» MATERIAL PROVIDED
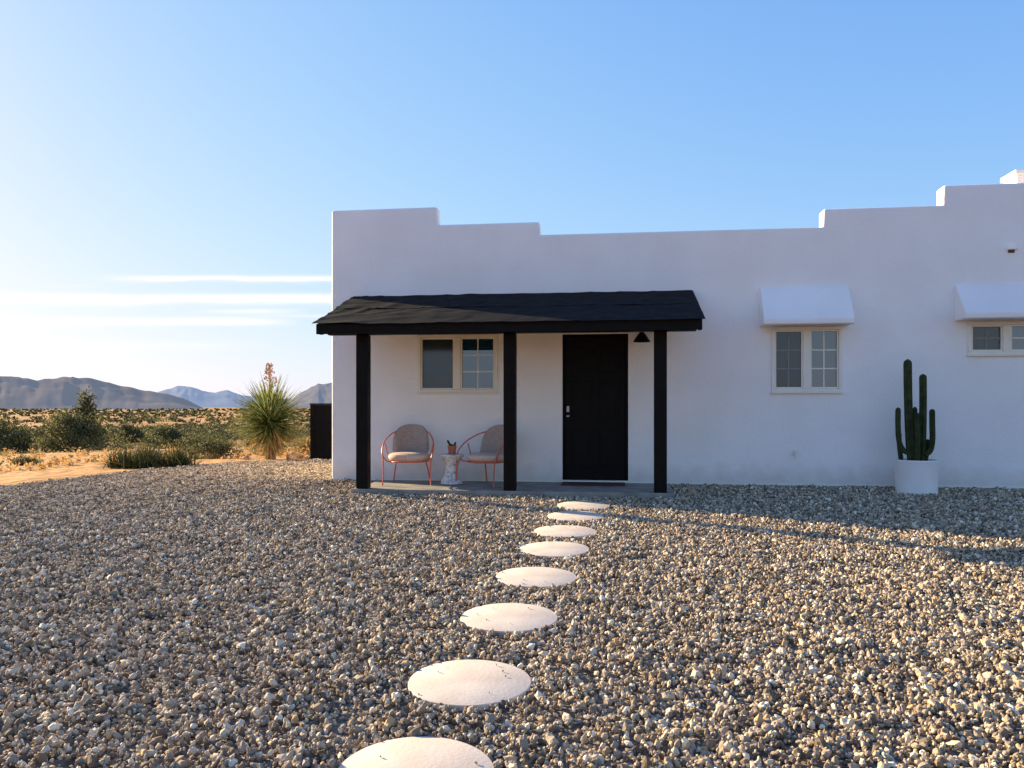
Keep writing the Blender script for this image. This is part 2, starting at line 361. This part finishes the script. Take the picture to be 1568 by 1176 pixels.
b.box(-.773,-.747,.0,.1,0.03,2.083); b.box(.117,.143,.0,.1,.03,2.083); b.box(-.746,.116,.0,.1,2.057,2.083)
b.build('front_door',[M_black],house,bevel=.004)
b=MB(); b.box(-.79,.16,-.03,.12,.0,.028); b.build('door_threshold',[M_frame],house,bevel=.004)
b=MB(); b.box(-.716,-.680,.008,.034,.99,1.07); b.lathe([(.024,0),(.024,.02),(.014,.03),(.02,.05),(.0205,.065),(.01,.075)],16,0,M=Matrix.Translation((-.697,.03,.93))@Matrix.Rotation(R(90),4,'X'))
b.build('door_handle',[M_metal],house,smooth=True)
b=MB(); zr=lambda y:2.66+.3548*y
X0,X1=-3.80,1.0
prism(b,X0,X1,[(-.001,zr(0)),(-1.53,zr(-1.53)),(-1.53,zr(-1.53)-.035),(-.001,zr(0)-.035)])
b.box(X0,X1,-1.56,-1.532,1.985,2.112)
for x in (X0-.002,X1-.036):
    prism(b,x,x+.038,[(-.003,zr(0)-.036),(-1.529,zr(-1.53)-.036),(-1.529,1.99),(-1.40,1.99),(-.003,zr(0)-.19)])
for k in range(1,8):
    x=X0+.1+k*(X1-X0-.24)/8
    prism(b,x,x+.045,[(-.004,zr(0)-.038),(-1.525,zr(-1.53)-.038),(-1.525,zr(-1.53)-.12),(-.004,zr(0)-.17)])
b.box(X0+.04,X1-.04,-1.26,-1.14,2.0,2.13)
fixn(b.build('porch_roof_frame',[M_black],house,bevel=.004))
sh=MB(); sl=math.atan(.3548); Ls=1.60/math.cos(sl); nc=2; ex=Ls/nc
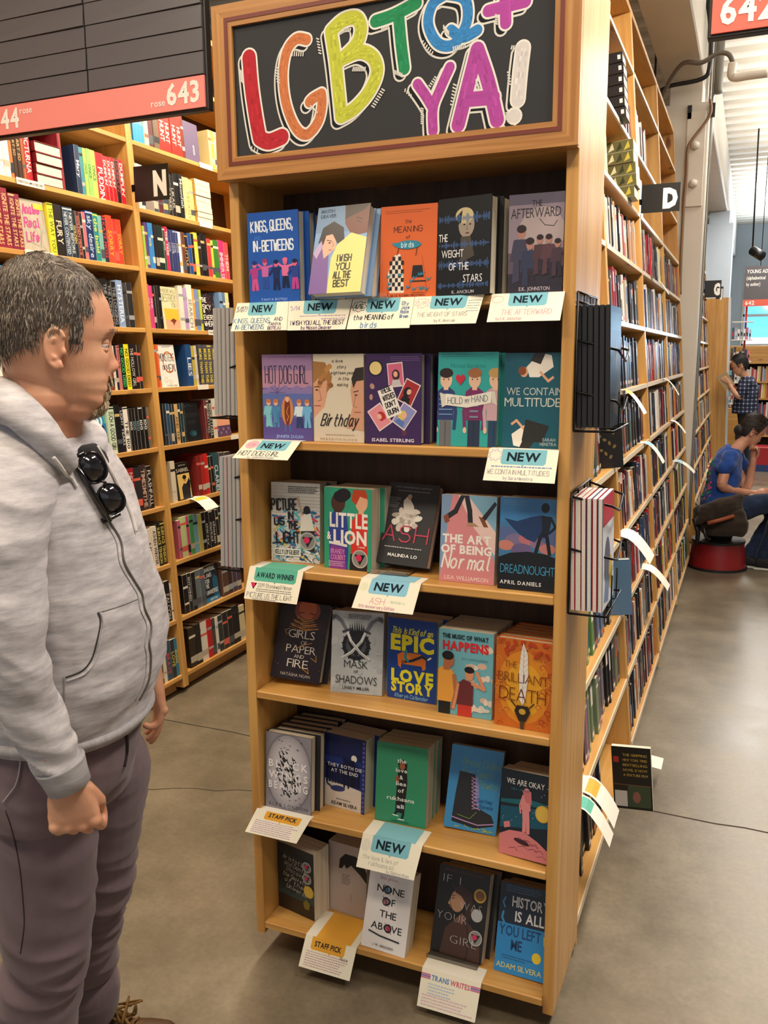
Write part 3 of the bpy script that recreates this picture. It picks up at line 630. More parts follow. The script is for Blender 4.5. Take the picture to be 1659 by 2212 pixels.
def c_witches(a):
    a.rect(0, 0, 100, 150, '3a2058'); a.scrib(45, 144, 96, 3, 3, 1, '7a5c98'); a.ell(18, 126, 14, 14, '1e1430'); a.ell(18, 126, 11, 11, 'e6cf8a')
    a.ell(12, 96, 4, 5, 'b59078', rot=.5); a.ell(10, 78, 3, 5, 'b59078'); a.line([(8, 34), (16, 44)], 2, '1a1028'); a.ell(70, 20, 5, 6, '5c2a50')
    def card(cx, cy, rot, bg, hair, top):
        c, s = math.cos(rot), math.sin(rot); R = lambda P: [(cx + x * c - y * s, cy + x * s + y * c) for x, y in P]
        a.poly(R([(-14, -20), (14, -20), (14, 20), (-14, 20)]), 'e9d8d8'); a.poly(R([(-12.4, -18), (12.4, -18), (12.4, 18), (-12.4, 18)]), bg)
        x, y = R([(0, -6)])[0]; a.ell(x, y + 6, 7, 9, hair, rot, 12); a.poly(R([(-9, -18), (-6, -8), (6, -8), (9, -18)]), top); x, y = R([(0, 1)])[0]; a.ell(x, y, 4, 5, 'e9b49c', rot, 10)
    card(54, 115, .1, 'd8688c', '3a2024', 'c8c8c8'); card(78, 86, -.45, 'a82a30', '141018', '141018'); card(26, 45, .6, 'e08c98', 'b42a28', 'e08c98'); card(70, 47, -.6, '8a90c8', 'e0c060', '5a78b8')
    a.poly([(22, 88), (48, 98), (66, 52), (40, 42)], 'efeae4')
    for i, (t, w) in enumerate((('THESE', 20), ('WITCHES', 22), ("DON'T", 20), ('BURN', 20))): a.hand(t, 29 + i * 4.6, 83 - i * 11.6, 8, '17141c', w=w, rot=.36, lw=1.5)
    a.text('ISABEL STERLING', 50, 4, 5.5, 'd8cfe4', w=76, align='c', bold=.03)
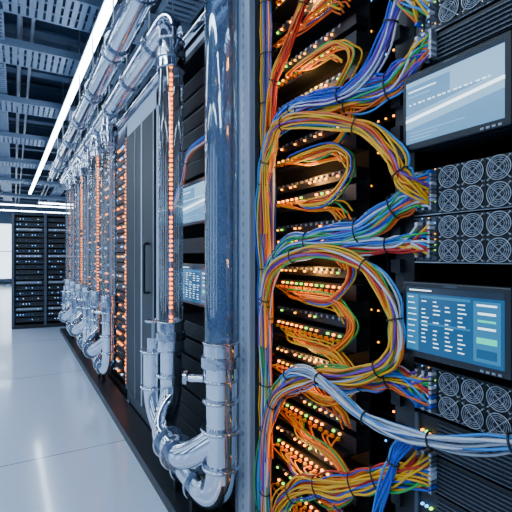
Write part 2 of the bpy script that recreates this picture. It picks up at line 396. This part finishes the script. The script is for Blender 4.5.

» WHAT YOU NEED TO DO
Output the data above without changes, apart from leaving out the pictures.

» SOLUTION TO THIS TASK
Keep writing the Blender script for this image. This is part 2, starting at line 361. This part finishes the script. Take the picture to be 1568 by 1176 pixels.
b.box(-.773,-.747,.0,.1,0.03,2.083); b.box(.117,.143,.0,.1,.03,2.083); b.box(-.746,.116,.0,.1,2.057,2.083)
b.build('front_door',[M_black],house,bevel=.004)
b=MB(); b.box(-.79,.16,-.03,.12,.0,.028); b.build('door_threshold',[M_frame],house,bevel=.004)
b=MB(); b.box(-.716,-.680,.008,.034,.99,1.07); b.lathe([(.024,0),(.024,.02),(.014,.03),(.02,.05),(.0205,.065),(.01,.075)],16,0,M=Matrix.Translation((-.697,.03,.93))@Matrix.Rotation(R(90),4,'X'))
b.build('door_handle',[M_metal],house,smooth=True)
b=MB(); zr=lambda y:2.66+.3548*y
X0,X1=-3.80,1.0
prism(b,X0,X1,[(-.001,zr(0)),(-1.53,zr(-1.53)),(-1.53,zr(-1.53)-.035),(-.001,zr(0)-.035)])
b.box(X0,X1,-1.56,-1.532,1.985,2.112)
for x in (X0-.002,X1-.036):
    prism(b,x,x+.038,[(-.003,zr(0)-.036),(-1.529,zr(-1.53)-.036),(-1.529,1.99),(-1.40,1.99),(-.003,zr(0)-.19)])
for k in range(1,8):
    x=X0+.1+k*(X1-X0-.24)/8
    prism(b,x,x+.045,[(-.004,zr(0)-.038),(-1.525,zr(-1.53)-.038),(-1.525,zr(-1.53)-.12),(-.004,zr(0)-.17)])
b.box(X0+.04,X1-.04,-1.26,-1.14,2.0,2.13)
fixn(b.build('porch_roof_frame',[M_black],house,bevel=.004))
sh=MB(); sl=math.atan(.3548); Ls=1.60/math.cos(sl); nc=2; ex=Ls/nc
Write part 3 of the bpy script that recreates this picture. It picks up at line 630. More parts follow. The script is for Blender 4.5. Take the picture to be 1659 by 2212 pixels.
def c_witches(a):
    a.rect(0, 0, 100, 150, '3a2058'); a.scrib(45, 144, 96, 3, 3, 1, '7a5c98'); a.ell(18, 126, 14, 14, '1e1430'); a.ell(18, 126, 11, 11, 'e6cf8a')
    a.ell(12, 96, 4, 5, 'b59078', rot=.5); a.ell(10, 78, 3, 5, 'b59078'); a.line([(8, 34), (16, 44)], 2, '1a1028'); a.ell(70, 20, 5, 6, '5c2a50')
    def card(cx, cy, rot, bg, hair, top):
        c, s = math.cos(rot), math.sin(rot); R = lambda P: [(cx + x * c - y * s, cy + x * s + y * c) for x, y in P]
        a.poly(R([(-14, -20), (14, -20), (14, 20), (-14, 20)]), 'e9d8d8'); a.poly(R([(-12.4, -18), (12.4, -18), (12.4, 18), (-12.4, 18)]), bg)
        x, y = R([(0, -6)])[0]; a.ell(x, y + 6, 7, 9, hair, rot, 12); a.poly(R([(-9, -18), (-6, -8), (6, -8), (9, -18)]), top); x, y = R([(0, 1)])[0]; a.ell(x, y, 4, 5, 'e9b49c', rot, 10)
    card(54, 115, .1, 'd8688c', '3a2024', 'c8c8c8'); card(78, 86, -.45, 'a82a30', '141018', '141018'); card(26, 45, .6, 'e08c98', 'b42a28', 'e08c98'); card(70, 47, -.6, '8a90c8', 'e0c060', '5a78b8')
    a.poly([(22, 88), (48, 98), (66, 52), (40, 42)], 'efeae4')
    for i, (t, w) in enumerate((('THESE', 20), ('WITCHES', 22), ("DON'T", 20), ('BURN', 20))): a.hand(t, 29 + i * 4.6, 83 - i * 11.6, 8, '17141c', w=w, rot=.36, lw=1.5)
    a.text('ISABEL STERLING', 50, 4, 5.5, 'd8cfe4', w=76, align='c', bold=.03)
Write part 2 of the bpy script that recreates this picture. It picks up at line 396. This part finishes the script. The script is for Blender 4.5.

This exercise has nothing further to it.